Treasuries ended Friday with 2s -3.9bps and -4.5bps on the week, 5s down 5.4bps to 1.805% (-9.7bps on the week) 10s -6.0bps to 2.313%, off 10.3bps and to their lowest closing level since November 29th.

In FX the BBDXY index ended Friday 0.14% higher and the DXY a lesser 0.04% due largely to strength in the JPY which has a bigger weight.  ADXY +0.04%.

For individual dollar pairs, GBP fared worse, -0.75% to $1.2462 followed by the AUD, -0.51% to 0.7676. EUR/USD -0.18% to 1.0563 and USD/JPY -0.44% to Y112.12, making it the strongest currency of the past 24 hours and indeed the week. CAD also finished stronger, USD/CAD -0.11% to 1.3105, strong CPI data trumping weaker oil.

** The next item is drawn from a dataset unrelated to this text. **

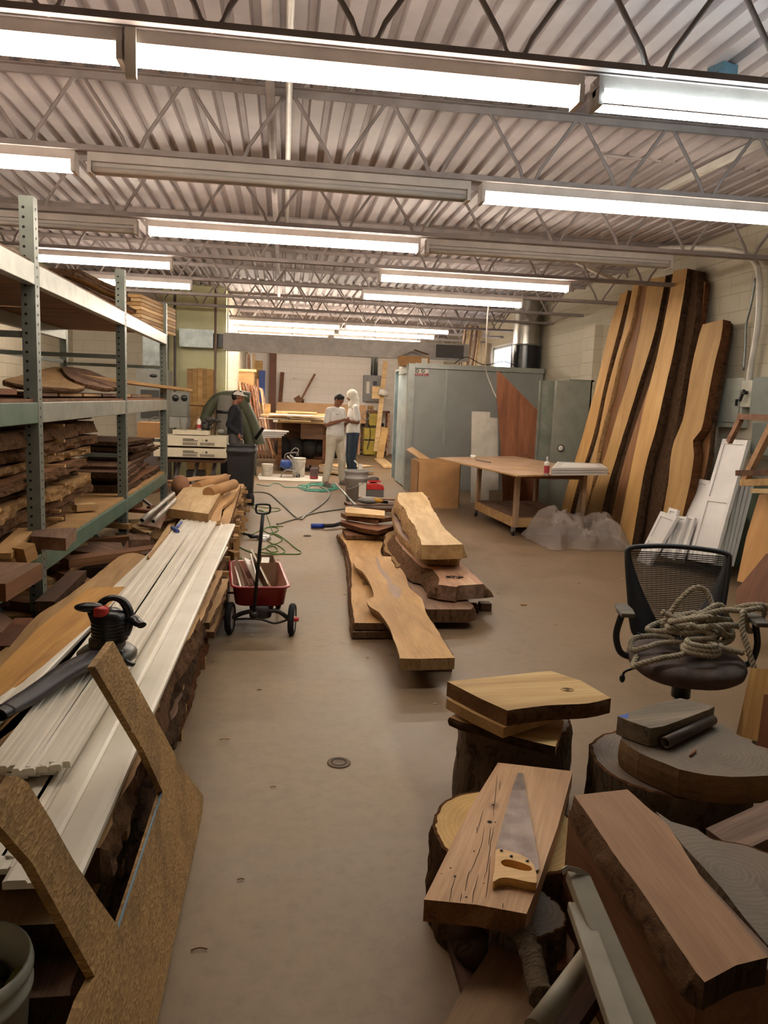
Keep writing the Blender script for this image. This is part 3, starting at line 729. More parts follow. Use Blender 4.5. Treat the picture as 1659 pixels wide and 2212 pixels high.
zb('flat_board','plain tan board under the grey tubes at the far end of the pile','board',[(330,1110),(370,1085),(345,1140),(300,1132)],.62,.02,[W_wal])
for i,(a,b_,r) in enumerate((((306,1125),(374,1067),.022),((330,1127),(378,1080),.02))):
    A=P(*a,z=.68);B=P(*b_,z=.68)
    MB().tube([A,B],[r,r],14,caps=False).tube([A,B],[r*.8]*2,14,caps=False).lathe([(r,0),(r*.8,0)],A,14,axis=(B-A)).lathe([(r,0),(r*.8,0)],B,14,axis=(B-A)).build('metal_tube',plain('tube_grey','a09a90',.4,.5),None,['left pale metal tube on the pile','right pale metal tube on the pile'][i],'tube')
for i,(a,b_,r,z) in enumerate((((425,1070),(487,1054),.055,.66),((450,1083),(505,1068),.06,.68) )):
    A=P(a[0]+0,a[1]-18,z=z);B=P(b_[0],b_[1]-22,z=z)
    MB().tube([A,B],[r,r*.95],16).build('paper_roll',M_card,None,['rolled kraft paper tube lying behind the pale glued board, far one','rolled kraft paper tube behind the pale glued board, ending at the black bin'][i],'paper roll')
MB().sph(P(390,1050,z=.66),(.10,.16,.12),14,10).build('crumpled_kraft_bag',plain('kraft_brown','8a6044',.85,bmp=.6),None,'brown rounded paper bundle at the left corner of the pale glued board','bundle')
for i in range(4):
    a=P(370+i*22,1040-i*3,z=.62); board('flattened_carton','folded brown cardboard piece behind the pale glued board','cardboard',a,a+V((.35,.3-.1*i,.03)),.25,.01,[M_card],group='folded cardboard on the far pile')
# boards between white stack and rack
zb('wood_block','square brown block end left of the white boards, near the grey tubes','block',[(278,1155),(322,1150),(325,1165),(280,1166)],.55,.1,[W_wal])
zb('wood_board','dark reddish plank stacked under the square block left of the white boards','board',[(275,1168),(395,1150),(350,1200),(262,1190)],.43,.06,[W_red])
zb('wood_board','brown plank end with sawn face just above the long curved slab','board',[(150,1168),(262,1172),(270,1190),(240,1200),(150,1188)],.46,.05,[W_wal])
zb('narrow_board','narrow board hugging the left side of the white stack, longer one','board',[(412,1104),(416,1110),(330,1215),(318,1200)],.56,.03,[W_tan])
zb('narrow_board','narrow pale board hugging the left side of the white stack, shorter one','board',[(372,1120),(385,1122),(325,1210),(316,1205)],.53,.03,[W_pale])
heap(H2,26,(-1.3,-1.0),(5.6,8.6),(.3,1.),(.05,.15),(.03,.06),allw,'wood_offcut','wood offcut between the far floor pile and the rack','offcut','offcuts between pile and rack',da=.7,zmax=.6)
heap(H2,22,(-1.28,-1.15),(3.2,5.6),(.3,.9),(.05,.13),(.03,.06),allw,'wood_scrap','wood scrap wedged between the curved slab and the rack','offcut','scraps beside the curved slab',da=.4,zmax=.38)
# upright little blocks on pile's outer side far end
for i,(px,py,h) in enumerate(((512,1150,.30),(508,1180,.26),(520,1120,.22),(503,1205,.2))):
    a=P(px,py+30,z=0); MB().box((a.x+.0,a.y,h/2),(.06,.14,h),.2*i).build('upright_offcut',W_tan,None,'short tan block standing against the far pile side, '+['second nearest','third','farthest','nearest'][i],'block')
MB().tube([P(377,1144,z=.6),P(392,1128,z=.62)],.012,8).tube([P(372,1140,z=.6),P(384,1148,z=.6)],.016,8).build('blue_clamp',plain('clamp_blue','3d5196',.5),None,'small blue clamp lying between the grey tubes and the white boards','clamp')
# small jumble near wagon : curling boards end
for i,(p,q,w,z,t) in enumerate((((462,1232),(405,1350),.12,.42,.05),((478,1250),(432,1345),.11,.30,.04),((474,1290),(445,1365),.1,.16,.04))):
    board('curved_offcut','short bark-edged board end curling out of the pile behind the wagon, '+['upper','middle','lower'][i],'board',P(*p,z=z+t),P(*q,z=z+t),w,t,[W_tan,B_mid],live=.01,seed=130+i)
# ================================================================= BLOWER
c=P(232,1425,z=.595); 
bl=empty('leaf_blower',c,'black electric leaf blower with red button and grey nozzle tube lying on the white boards','leaf blower')
M_bl=plain('blower_black','17161b',.28); M_bg=plain('blower_grey','4a4648',.4,c2='39363a'); M_rd=plain('red_plastic','c8322c',.35)
Rw=P(282,1415,y=c.y).x-P(178,1415,y=c.y).x; R=.115
MB().lathe([(0,0),(R*.8,0),(R,.02),(R,.055),(R*.8,.085),(R*.55,.095)],c,28).build('fan_housing',plain('blower_body','5d5a50',.35),bl)
MB().lathe([(R*.62,.08),(R*.6,.14),(R*.5,.145)],c,24).build('collar',plain('blower_brown','5c4f44',.4),bl)
k=R/.19*1.0
tp=c+V((R*.10,0,0))
MB().lathe([(R*.60,.135),(R*.60,.25),(R*.55,.30),(R*.3,.325),(0,.33)],tp,24).build('motor_cover',M_bl,bl)
mb=MB()
for i in range(5): mb.lathe([(R*.605,.16+i*.022),(R*.63,.166+i*.022),(R*.605,.172+i*.022)],tp,24)
mb.build('cooling_ribs',M_bl,bl)
MB().lathe([(R*.26,.30),(R*.26,.345),(R*.2,.355),(0,.357)],tp+V((-R*.22,-R*.28,0)),18).build('red_button',M_rd,bl)
hp=[tp+V((-R*.5,0,.27)),tp+V((-R*.32,R*.2,.35)),tp+V((R*.0,R*.25,.385)),tp+V((R*.38,R*.2,.37)),tp+V((R*.62,R*.1,.30)),tp+V((R*.62,0,.22)),tp+V((R*.5,-.0,.16))]
MB().tube(smoothpts(hp,6),.019,10).build('loop_handle',M_bl,bl)
MB().tube(smoothpts([tp+V((R*.72,.0,.27)),tp+V((R*1.0,-.03,.25)),tp+V((R*1.15,-.05,.245))],5),[.026]*3+[.022]*4+[.02]*4,10).build('throttle_grip',M_bl,bl)
MB().sph(tp+V((-R*.62,-.02,.345)),(.06,.03,.03),14,10).tube([tp+V((-R*.6,0,.33)),tp+V((-R*.4,0,.22))],.022,10).build('side_handle',M_bl,bl)
MB().tube(smoothpts([c+V((R*.5,-R*.5,.09)),c+V((R*.7,-R*.62,.03)),c+V((R*.98,-R*.55,.0))],4),.014,8).build('foot',M_bl,bl)
e=P(10,1528,z=.63)
s0=c+V((-.02,-R*.75,.06))
MB().tube(smoothpts([s0,s0.lerp(e,.35)+V((0,0,.02)),s0.lerp(e,.75),e],5),[.05,.05,.05,.05,.048,.046,.045,.044,.042,.042,.04,.04,.038,.036,.034,.034],16,caps=True).build('nozzle_tube',M_bg,bl)
MB().tube([e,e+(e-s0).normalized()*.03],[.037,.035],16,caps=False).lathe([(0,0),(.034,0)],e+(e-s0).normalized()*.005,16,axis=(e-s0)).build('nozzle_mouth',M_blk,bl)
MB().box(c+V((-R*.35,-R*.93,.06)),(.07,.02,.02),.2).build('red_trim',M_rd,bl)
for ch_ in kids(bl):
    ch_.matrix_basis.translation.z*=.64
    for v_ in ch_.data.vertices: v_.co.z*=.64
# ================================================================= OSB sheet
def osb_mat():
    m,nt,b=base_mat('osb_board',.8); v=coords(nt,(1,1,1),False)
    vo=N(nt,'ShaderNodeTexVoronoi'); vo.inputs['Scale'].default_value=70; 
    mp=nt.nodes.new('ShaderNodeMapping'); mp.inputs['Scale'].default_value=(1,2.6,1); nz=N(nt,'ShaderNodeTexNoise'); nz.inputs['Scale'].default_value=5
    nt.links.new(v,nz.inputs['Vector']); ad=N(nt,'ShaderNodeVectorMath',operation='MULTIPLY_ADD'); ad.inputs[1].default_value=(.06,.06,.06); nt.links.new(nz.outputs[1],ad.inputs[0]); nt.links.new(v,ad.inputs[2]); nt.links.new(ad.outputs[0],mp.inputs[0]); nt.links.new(mp.outputs[0],vo.inputs['Vector'])
    c=ramp(nt,vo.outputs['Color'],[(.1,'94713f'),(.5,'b08a55'),(.9,'c6a069')])
    n=noise(nt,v,3.2,5,.6); c=mix(nt,ramp(nt,n,[(.5,(0,0,0)),(.72,(.7,.7,.7))]),c,'5c4630')
    n2=noise(nt,v,45,4,.8); c=mix(nt,ramp(nt,n2,[(.3,(.6,.6,.6)),(.42,(0,0,0))]),c,'4a3520')
    nt.links.new(c,b.inputs['Base Color']); bump(nt,b,vo.outputs['Distance'],.3,.004); return m
M_osb=osb_mat()
nO=V((1,0,.13)).normalized(); oP=V((-.29,2.4,0))
def OP(px,py): return PP(px,py,oP,nO)
pts=[(245,1385),(330,1540),(395,1660),(440,1720),(437,1760),(385,1990),(335,2230),(310,2330),(130,2330),(160,2220),(180,2160),(205,2110),(150,2010),(70,1865),(0,1785),(-5,1745),(35,1675),(60,1690),(110,1770),(160,1860),(215,1945),(258,2005),(265,1990),(300,1880),(352,1712),(310,1620),(205,1440)]
o=slab('osb_cutout','large K-shaped chipboard cut-out leaning on the pile in the left foreground','board',[OP(*p) for p in pts],.018,[M_osb,M_osb,M_osb],up=nO,ax=V((0,1,0)))
# blue painted edge strip along the inner edge
a=OP(352,1712);b=OP(258,2005)
MB().bar(a+V((-.004,0,0)),b+V((-.004,0,0)),.003,.005,up=nO).build('blue_edge',plain('blue_edge_paint','6f8fa3',.6),o)
for (x,y) in ((297,1545),(285,1575),(315,1590),(303,1605)):
    q=OP(x,y)+nO*.0008; MB().lathe([(0,0),(.011,0)],q,12,axis=nO).build('oval_mark',plain('pale_knock','b58f5a',.8),o)
# blue tape scrap
MB().bb((-1.02,1.9,.56),(-.9,2.3,.575)).build('blue_tape_strip',plain('blue_tape','2f7fb5',.5),None,'bright blue plastic strip under the white strips at the left edge','strip')
# ================================================================= BUCKET foreground
r=P(65,2075,z=.38); bc=V((r.x-.155,r.y-.0,0))
bk=empty('plastic_bucket',bc,'white plastic bucket with wet leaves inside at the lower left corner','bucket')
M_bw=plain('bucket_grey_white','b9b5a4',.5,c2='aaa592')
MB().lathe([(0,.005),(.125,.005),(.13,.0),(.14,.2),(.147,.30),(.155,.305),(.155,.315),(.148,.32),(.150,.345),(.157,.35),(.157,.36),(.152,.38),(.146,.38),(.14,.3),(.122,.02),(0,.02)],bc,36).build('pail',M_bw,bk)
mb=MB(); random.seed(2)
for i in range(40):
    a=random.uniform(0,6.28);rr=random.uniform(0,.12); mb.sph(bc+V((rr*math.cos(a),rr*math.sin(a),.25+random.uniform(0,.05))),(random.uniform(.02,.05),random.uniform(.015,.03),.008),8,5,M=Matrix.Rotation(random.uniform(0,3),4,'Z')@Matrix.Rotation(random.uniform(-.6,.6),4,'X'))
mb.lathe([(0,.25),(.138,.25)],bc,24); mb.build('wet_leaves',plain('leaf_green','3c3f24',.5,c2='262617',scale=20),bk,kind='stuff')
MB().tube([bc+V((.08,.06,.26)),bc+V((.125,.02,.34))],.012,8).build('yellow_stem',plain('yellow_stem','8a8435',.6),bk)
def smooth2(L,n=4):
    q=smoothpts([V((a,b,0)) for a,b in L],n,True); return [(p.x,p.y) for p in q]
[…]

In commodities, gold gained $6.7 to $1,256.9 ($19.3 on the week). WTI oil was -$0.50 to $53.99 (+$0.59 on the week) and Brent -$0.60 to $55.99 (+$0.18 on the week). The LMEX index added 1.3% (copper, zinc, nickel and aluminium all up) while iron ore lost $0.80 to $90.50 but is little changed on the week (+$0.13).

Not much data Friday.  Canada January CPI +0.9% m/m (+0.4%E, -0.2%P) pushing Y/Y up to 2.1% from 1.5% (1.6%E) though all three core CPI measures remain sub-2%.  US New Home Sales +3.7% vs. 6.4% expected, though December was revised up to -7.0% from -10.4%. The final UoM consumer sentiment 96.3 up from the 95.7 preliminary read and an expected 96.0.

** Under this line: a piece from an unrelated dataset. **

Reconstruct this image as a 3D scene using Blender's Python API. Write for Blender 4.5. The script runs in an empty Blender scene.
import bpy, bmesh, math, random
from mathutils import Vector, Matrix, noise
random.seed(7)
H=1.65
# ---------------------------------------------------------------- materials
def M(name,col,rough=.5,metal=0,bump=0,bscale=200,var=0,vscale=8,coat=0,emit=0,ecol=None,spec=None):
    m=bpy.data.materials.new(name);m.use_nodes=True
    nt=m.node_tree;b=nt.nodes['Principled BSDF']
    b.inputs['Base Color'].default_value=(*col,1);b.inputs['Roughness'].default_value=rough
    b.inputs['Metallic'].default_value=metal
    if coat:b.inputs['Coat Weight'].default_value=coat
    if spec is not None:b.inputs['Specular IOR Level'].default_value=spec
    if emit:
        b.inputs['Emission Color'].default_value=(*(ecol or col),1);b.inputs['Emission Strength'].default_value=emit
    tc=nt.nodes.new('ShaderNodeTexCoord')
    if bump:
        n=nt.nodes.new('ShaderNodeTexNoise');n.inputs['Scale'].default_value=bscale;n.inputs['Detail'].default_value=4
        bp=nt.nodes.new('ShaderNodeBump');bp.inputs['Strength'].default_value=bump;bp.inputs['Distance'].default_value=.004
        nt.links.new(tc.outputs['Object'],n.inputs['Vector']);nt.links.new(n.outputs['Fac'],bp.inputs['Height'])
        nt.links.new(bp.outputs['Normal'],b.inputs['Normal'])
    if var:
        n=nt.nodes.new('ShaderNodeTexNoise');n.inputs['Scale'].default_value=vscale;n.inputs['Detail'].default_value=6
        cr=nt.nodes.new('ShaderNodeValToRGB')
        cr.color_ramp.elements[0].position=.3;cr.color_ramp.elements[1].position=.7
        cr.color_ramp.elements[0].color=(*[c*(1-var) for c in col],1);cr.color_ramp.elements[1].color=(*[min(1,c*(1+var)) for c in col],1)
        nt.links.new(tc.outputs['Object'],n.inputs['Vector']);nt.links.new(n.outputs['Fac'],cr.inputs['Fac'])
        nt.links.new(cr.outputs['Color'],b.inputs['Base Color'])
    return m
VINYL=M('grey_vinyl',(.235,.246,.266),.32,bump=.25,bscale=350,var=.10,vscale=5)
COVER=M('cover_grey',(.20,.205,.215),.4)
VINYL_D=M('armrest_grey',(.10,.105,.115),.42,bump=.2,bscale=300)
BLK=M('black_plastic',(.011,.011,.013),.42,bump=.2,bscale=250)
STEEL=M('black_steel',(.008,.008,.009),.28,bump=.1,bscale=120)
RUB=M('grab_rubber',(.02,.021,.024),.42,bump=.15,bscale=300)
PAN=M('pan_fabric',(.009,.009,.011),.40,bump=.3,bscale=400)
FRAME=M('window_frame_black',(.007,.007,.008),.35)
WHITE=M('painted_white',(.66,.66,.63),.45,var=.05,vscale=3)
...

CoreLogic’ s Weekend Market Summary showed the combined capital city preliminary clearance rate at a new year to date high of 78.6% (71.4% same week last year) and ahead of the normal seasonal peak in March. Results came on high volumes (3,232) also up on the same week last year.  Melbourne cleared a preliminary 80.1% up from 75.7% last week and Sydney a preliminary 81.5% up from a final 80.6% last weekend.  A housing market going from strength to strength plays with the grain of Phil Lowe’s intimation on Friday that expectations for no change in rates this year was ‘reasonable.

Coming Up

AUD/USD shouldn’t come to much if any harm at the start of the week, with the USD at risk of some further long liquidation with Treasury yields back at the bottom of their 2.30-2.60% (10yr) range. Trump’s address to Congress Tuesday is the key early-week swing factor, but with a formal announcement of his budgetary ambitions not likely before March 14th, chances are it will be long on rhetoric, short on detail.  We’ll also hear from Janet Yellen, on Friday night, just in front of Saturday’s start of the pre-March14-15 FOMC meeting communications lock-down.  She’ll need to shift the dial on market expectations for a March move to well above 50% if she’s serious about advocating a rate rise to her FOMC colleagues. Chances are though that next Friday’s payrolls report will be left to the talking. Before that, we’ll get the Fed’s Beige Book on Wednesday, more Fed speakers and on the data calendar, durable goods orders, revised Q4 GDP, the two ISM surveys and the January PCE deflators, the latter seen rising to 1.8% from 1.7%.  China PMIs are also due.

Here, GDP on Wednesday is the highlight where NAB holds an above-consensus forecast of 0.9% (consensus 0.7%). Inventory data today then government spending and net exports tomorrow will be used to finesse GDP expectations. Trade figures on Thursday are expected to show another bumper surplus (~A$3.5bn).  See our What to Watch for full details.

Overnight

On global stock markets, the S&P 500 was +0.15%. Bond markets saw US 10-years -6.03bp to 2.31%. In commodities, Brent crude oil -1.04% to $55.99, gold+0.5% to $1,257, iron ore -0.9% to $90.50, steam coal +$0.20 to $80.00, met.coal -$0.05 to $162.20. AUD is at 0.7674 and the range since Friday 5pm Sydney time has been 0.7665 to 0.7720.